SINGAPORE (Nov 19): Analysts are divided in their views on Singapore Telecommunications, after the telco sank to its first-ever quarterly loss.

For 2QFY2020 ended Sept 30, Singtel posted a loss of $668 million, on the back of its share of Bharti Airtel’s provision for license and spectrum fees.

See: Bharti Airtel provision sends Singtel $668 mil into the red

Analysts, however, noted that Singtel’s underlying profit excluding the provision was up 3.1%.

While Airtel continues to make representations to the Indian government for relief, Singtel’s management remains confident of the Indian telco’s financial positions and funding options.

OCBC Investment Research noted that despite the provision, the underlying profit of $737 million was broadly within their expectations.

The research team also saw upside to the massive license and spectrum fees Indian telcos might have to pay. “From another angle, should a deal with the authorities fail to materialise, we believe this could benefit Airtel should Vodafone-Idea’s competitive position become compromised,” says OCBC’s research team in a Nov 18 report.

OCBC has a “buy” call Singtel with a fair value of $3.53.

Similarly, Alvin Chia, an analyst at Phillip Capital, is optimistic on the counter.

Singtel’s regional associates are now rebounding back to growth, with Globe, AIS and Telkomsel contributing to the first y-o-y growth in three years.

However, besides the Airtel provision, Chia notes that the enterprise segment is seeing headwinds, particularly due to poor business sentiment and weakness in the Australian financial sector.
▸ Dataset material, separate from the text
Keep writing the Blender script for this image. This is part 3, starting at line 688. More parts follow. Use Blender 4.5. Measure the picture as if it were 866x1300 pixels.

Despite the sector’s shift into spending more on compliance, Chia sees some silver linings in the long-term.

“The shift to cloud services also hurt the legacy hardware business. We expect growth in cloud services to eventually offset the decline in the legacy business,” says Chia in a Nov 18 report.

Chia has an “accumulate” call with a lower target price of $3.31.

Meanwhile, CGS-CIMB Research analyst Foong Choong Chen notes that the Singapore consumer and enterprise segment remained under pressure.

Mobile average revenue per user fell 9.3% on lower voice usage, data price pressure, and amortisation of higher handset subsidies. The enterprise segment also saw lower earnings due to price erosion for the carrier business and renewal of major public sector ICT contracts. 

Despite the challenges in the Singapore market, Foong sees opportunity for Singtel with its associates and Optus. Its regional associates have posted higher earnings, excluding Airtel’s provision. Optus has seen higher earnings in the consumer segment due to higher NBN migration, as well as a q-o-q growth in mobile service revenue due to raised tariffs in August.

“Postpaid subs grew a mild 29,000 q-o-q (+0.5%) while prepaid users continued to fall, albeit a slower 25,000 q-o-q (-0.7%). Blended ARPU eased 6.5% y-o-y but was stable q-o-q,” says Foong in a Nov 15 report.

Foong has an “add” call with a target price of $3.60.

However, Sachin Mittal, an analyst at DBS Group Research, failed to see any bright spots in Singtel’s recent results.

He notes that Singtel’s underlying profit was below estimates due to the enterprise business dragging earnings.

Mittal notes that Singtel’s results were positively impacted by the adoption of new accounting standards. Earnings from Singapore and Australia would be facing a decline of 14% due to the enterprise business. Associates’ pre-tax profit, however, improved due to gains by AIS, Globe and lower losses at Airtel.

“Bharti might benefit from regulatory penalty of approximately US$6 billion if it leads to the exit of Vodafone-Idea Ltd from India but one cannot rule out a rights issue by Bharti to fund the penalty payment,” says Mittal in a Nov 15 report. He has a “hold” call with a target price of $3.12

As at 12.45pm, shares in Singtel are trading 1 cent higher at $3.23.

According to OCBC valuations, this implies an estimated price-to-earnings (P/E) ratio of 17.8 times, a price-to-book (P/B) of 1.8 times, and a dividend yield of 5.7% for FY20F.